Manara: «Grand entretien » annulé
Le Vénitien de 73 ans sera ensuite à l’honneur fin janvier 2019 au 46e Festival d’Angoulême avec une très attendue rétrospective de son oeuvre. Annoncé également aujourd’hui place d’Armes, Manara, dont l’emploi du temps est ultra-serré, s’en tiendra à des signatures simples entre 10h30 et 11h30. En revanche le «Grand entretien» public, prévu à 18 heures sous chapiteau, est tout bonnement annulé pour cause « d’impératifs personnels »et retour anticipé en Italie... Liberatore, lui, sera bien là à 14 heures, pour son Apostrophe littéraire.

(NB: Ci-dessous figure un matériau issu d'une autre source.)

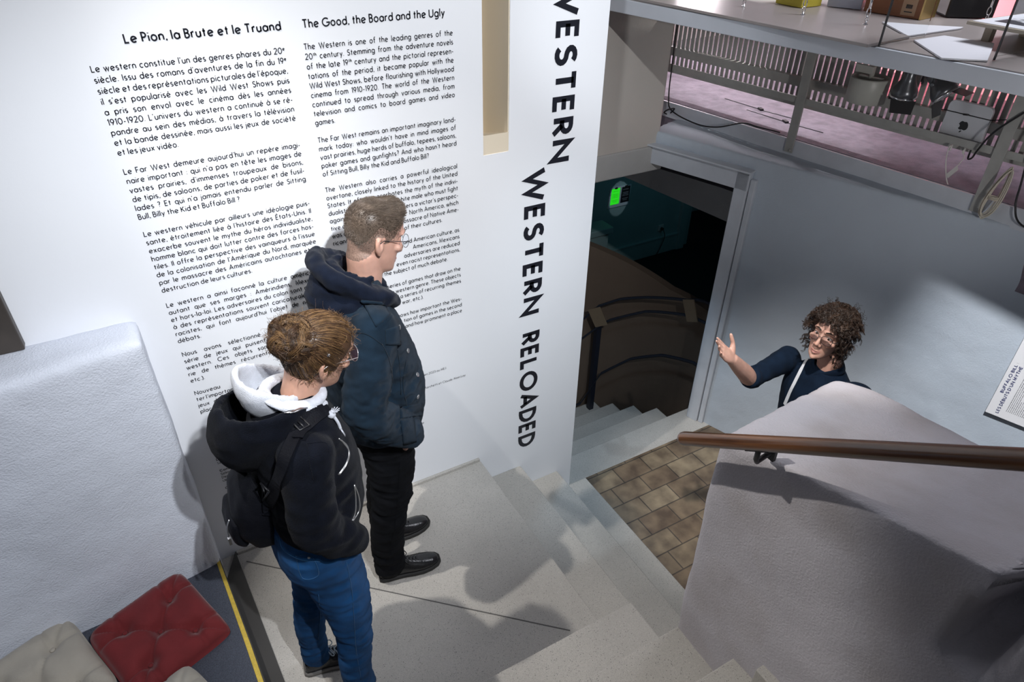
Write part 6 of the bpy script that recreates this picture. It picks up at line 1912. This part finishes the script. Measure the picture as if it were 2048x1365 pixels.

« Son style brut en mode “sex, drugs & rock’n’roll”, correspond à une libération dans le milieu de la BD. Son graphisme a marqué une génération. Il est pour moi parmi les plus grands maîtres italiens. Du calibre de Pratt, avec lequel il a d’ailleurs cosigné Un Été indien », s’enthousiasme un admirateur qui repart un album griffé dans la sacoche.
Liberatore césarisé
Une chance, car déjà le maestro s’impatiente face à sa charge de dédicaces. « J’ai du mal à faire de la bande dessinée : trop de détails, dix mille personnes à dessiner... Au bout d’un moment, ça m’emmerde! », avouait-il sans faux-semblant dans son album-témoignage Petites Morts. D’où ces incessants allers-retours entre la BD, l’illustration ou le monde du cinéma où il brilla notamment en remportant le César 2003 des meilleurs costumes pour Astérix & Obélix : Mission Cléopâtre d’Alain Chabat, également scénariste de son RanX 3.